start DATA SECTION
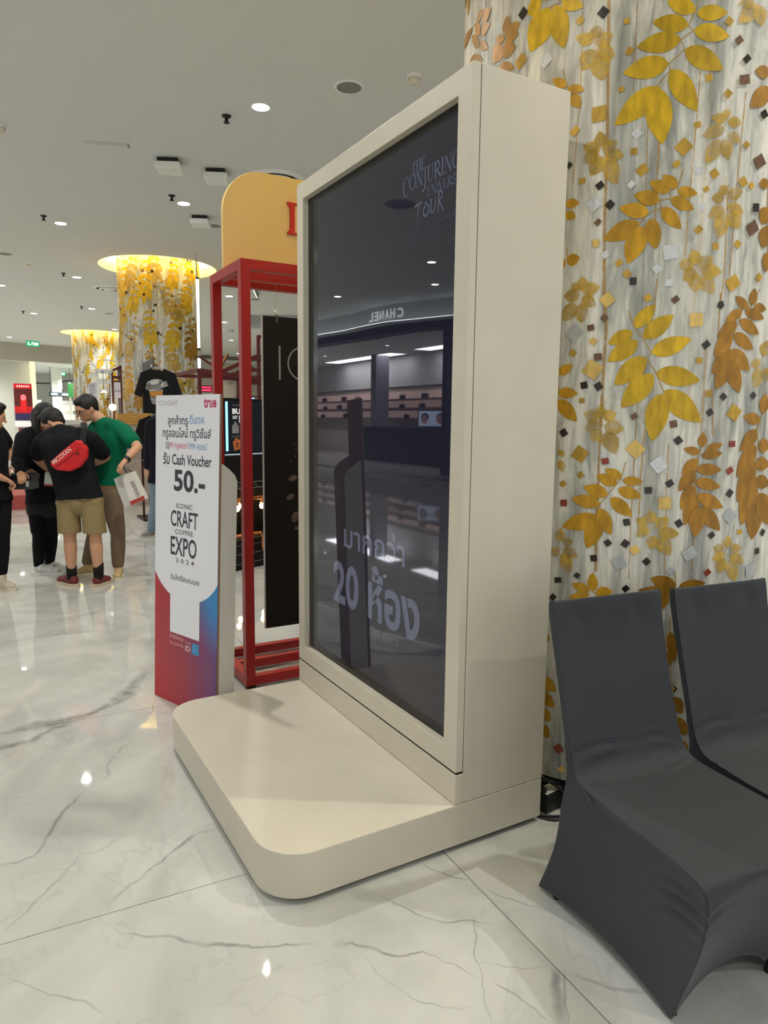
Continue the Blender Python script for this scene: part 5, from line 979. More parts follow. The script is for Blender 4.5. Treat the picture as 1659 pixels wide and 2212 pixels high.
def ring2(cx, cz, a, b_, rot, w, a0=0, a1=2 * PI):
    b = MB(); O_ = ell(cx, cz, a, b_, rot, a0, a1); I_ = ell(cx, cz, a - w, b_ - w, rot, a0, a1)
    for i in range(len(O_) - 1): b.quad(XZ(*O_[i], 8.5685), XZ(*O_[i + 1], 8.5685), XZ(*I_[i + 1], 8.5685), XZ(*I_[i], 8.5685))
    return b
pr = ring2(.872, 1.985, .115, .055, .22, .012)
for q in (ring2(.872, 1.992, .085, .036, .22, .008), ring2(.870, 1.965, .125, .058, .22, .010, PI, 2 * PI), ring2(.868, 1.945, .128, .058, .22, .008, PI, 2 * PI)): pr.add(q.v, q.f)
pr.add([XZ(*p, 8.5685) for p in ell(.872, 1.994, .066, .024, .22)[:-1]], [tuple(range(24))])
for q in range(4): pr.prism([(.965, 1.925 + q * .018), (1.06 - q * .008, 1.955 + q * .020), (1.06 - q * .008, 1.966 + q * .020), (.965, 1.937 + q * .018)], (0, 8.569, 0), (1, 0, 0), Zv, (0, -.0006, 0))
for q in range(5): pr.prism([(.80 + q * .008, 1.782 - q * .020), (.965 - q * .012, 1.79 - q * .020), (.965 - q * .012, 1.780 - q * .020), (.80 + q * .008, 1.772 - q * .020)], (0, 8.569, 0), (1, 0, 0), Zv, (0, -.0006, 0))
for q in range(3): pr.prism([(.79, 1.892 - q * .012), (.985, 1.906 - q * .012), (.985, 1.900 - q * .012), (.79, 1.886 - q * .012)], (0, 8.569, 0), (1, 0, 0), Zv, (0, -.0006, 0))
pr.build('cup_print', M_PW, t)
MB().prism([(.792, 1.868), (.985, 1.880), (.972, 1.805), (.812, 1.793)], (0, 8.569, 0), (1, 0, 0), Zv, (0, -.0008, 0)).build('orange_sleeve_print', M_PO, t)
tshirt('plain black t-shirt hanging low behind the cup-print one', 0.0, 8.80, 1.52, 1.02)

# ------------------------------------------------------------------ coffee counter behind the red frame
M_BLACK = mat('counter_black', (9, 8, 8), .6, spec=.25); M_COP = mat('copper', (196, 118, 72), .3, metal=.8); M_WHITEM = mat('thin_white', (120, 120, 118), .5)
cA = math.atan2(.24, .53); CM = Matrix.Translation((.56, 4.68, 0)) @ Matrix.Rotation(cA, 4, 'Z')
cc = thing('coffee_counter', 'black coffee bar counter with copper pipe and open lower bay', 'counter', CM @ Vector((.8, .3, 0)))
MB().box(0, 1.7, 0, .62, 0, .30, CM).build('base', M_BLACK, cc); MB().box(0, 1.7, .56, .62, .30, .84, CM).build('back_panel', M_BLACK, cc); MB().box(0, 1.7, -.02, .64, .86, 1.14, CM).build('upper_bay', M_BLACK, cc)
for x in (0, 1.66): MB().box(x, x + .04, 0, .6, .30, .86, CM).build('side_post', M_BLACK, cc)
MB().box(0, 1.7, -.024, -.021, .875, .882, CM).build('truss_line', M_WHITEM, cc); MB().box(0, 1.7, -.024, -.021, .815, .822, CM).build('truss_line', M_WHITEM, cc)
tr = MB()
for q in range(14): tr.prism([(0, 0), (.06, .053), (.066, .053), (.006, 0)] if q % 2 else [(.06, 0), (0, .053), (.006, .053), (.066, 0)], CM @ Vector((q * .12, -.022, .822)), CM.to_3x3() @ Vector((1, 0, 0)), Zv, CM.to_3x3() @ Vector((0, .004, 0)))
tr.build('truss_web', M_WHITEM, cc)
for z in (.155, .245, .06): MB().box(0, 1.7, -.004, -.001, z, z + .005, CM).build('inlay_line', M_WHITEM, cc)
V3 = lambda x, y, z: CM @ Vector((x, y, z))
MB().tube([V3(.02, -.03, .355), V3(.50, -.03, .355), V3(.56, -.03, .352), V3(.585, -.03, .32), V3(.585, -.03, .20), V3(.60, -.03, .175), V3(.68, -.03, .165), V3(1.6, -.03, .165)], .014, 10).build('copper_pipe', M_COP, cc, smooth=True)
for (x, z0_, z1_) in ((.05, .715, .715), (.3, .69, .69)): MB().tube([V3(x, .05, z0_), V3(x + 1.2, .05, z1_)], .007, 8).build('copper_rail', M_COP, cc)
M_BULB = mat('bulb_warm', (255, 214, 140), .3, emit=(255, 206, 128), es=34)
for q in range(9):
    x = .03 + q * .17; t = thing('hanging_bulb', 'warm bare bulb in the coffee counter bay, %s from the left end' % ORD[q], 'bulb', V3(x, .16 + .12 * (q % 2), .6), 'bare bulbs in the coffee counter')
    y = .10 + .16 * (q % 2); MB().ball(V3(x, y, .605), (.026, .026, .032), 12, 8).build('glass', M_BULB, t, smooth=True); MB().cyl(V3(x, y, .635), V3(x, y, .672), .014, 10).build('socket', M_COP, t); MB().cyl(V3(x, y, .672), V3(x, y, .8598), .0025, 6).build('flex', M_BLACK, t)
mo = thing('menu_monitor', 'black menu screen with white BUY lettering on the coffee counter', 'screen', V3(.6, .2, 1.14))
MB().box(.235, .80, .16, .24, 1.14, 1.70, CM).build('case', M_BLACK, mo, bevel=.004)
MB().box(.285, .765, .154, .159, 1.165, 1.675, CM).build('display', mat('menu_display', (9, 12, 18), .3, emit=(20, 34, 52), es=.25), mo)
MB().box(.284, .312, .150, .1535, 1.18, 1.665, CM).build('light_strip', mat('strip_cyan', (150, 215, 240), .4, emit=(130, 205, 240), es=2.0), mo)
MB().box(.27, .78, .13, .16, 1.141, 1.150, CM).build('ledge', mat('ledge_lit', (190, 210, 220), .4, emit=(190, 215, 230), es=.5), mo)
cx_, cz_ = CM.to_3x3() @ Vector((1, 0, 0)), Zv; M_MW = mat('menu_white', (216, 216, 220), .5, emit=(216, 216, 222), es=.5)
def mtx(s, x, z, w, h, m=M_MW, bold=.02): text('lettering', s, m, mo, V3(x, .1525, z), cx_, cz_, h=h, w=w, bold=bold)
mtx('COLD', .425, 1.632, .10, .020, mat('menu_dim', (120, 118, 116), .5)); mtx('BUY', .455, 1.572, .165, .055, bold=.05); mtx('GET', .41, 1.512, .07, .032, bold=.03); mtx('1', .475, 1.495, .03, .07, bold=.05); mtx('?', .222, 1.232, .03, .045, mat('ink_dark', (36, 26, 24), .5), .03) if 0 else None
MB().box(.37, .455, .1528, .1535, 1.355, 1.435, CM).box(.39, .435, .1528, .1535, 1.438, 1.452, CM).box(.402, .424, .1528, .1535, 1.455, 1.470, CM).build('bag_picture', mat('menu_grey', (150, 152, 156), .5, mottled=.4, mscale=40), mo)
MB().box(.36, .46, .1528, .1535, 1.325, 1.331, CM).box(.36, .46, .1528, .1535, 1.313, 1.318, CM).build('caption_lines', MATS['menu_dim'], mo)
QM = CM @ Matrix.Translation((.43, 0, 1.245)) @ Matrix.Rotation(-.22, 4, 'Y')
MB().box(-.05, .05, .1522, .1532, -.055, .04, QM).box(-.022, .022, .1522, .1532, .04, .06, QM).build('orange_bag_picture', mat('menu_orange', (212, 118, 66), .5), mo)
text('lettering', '?', mat('ink_dark', (40, 28, 24), .5), mo, V3(.43, .1515, 1.240), cx_, cz_, h=.05, w=.03, bold=.03)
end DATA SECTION
» AIM
Where a line above contains the word "from", copy that line.

» RESPONSE TO THE TASK
Continue the Blender Python script for this scene: part 5, from line 979. More parts follow. The script is for Blender 4.5. Treat the picture as 1659 pixels wide and 2212 pixels high.
    x = .03 + q * .17; t = thing('hanging_bulb', 'warm bare bulb in the coffee counter bay, %s from the left end' % ORD[q], 'bulb', V3(x, .16 + .12 * (q % 2), .6), 'bare bulbs in the coffee counter')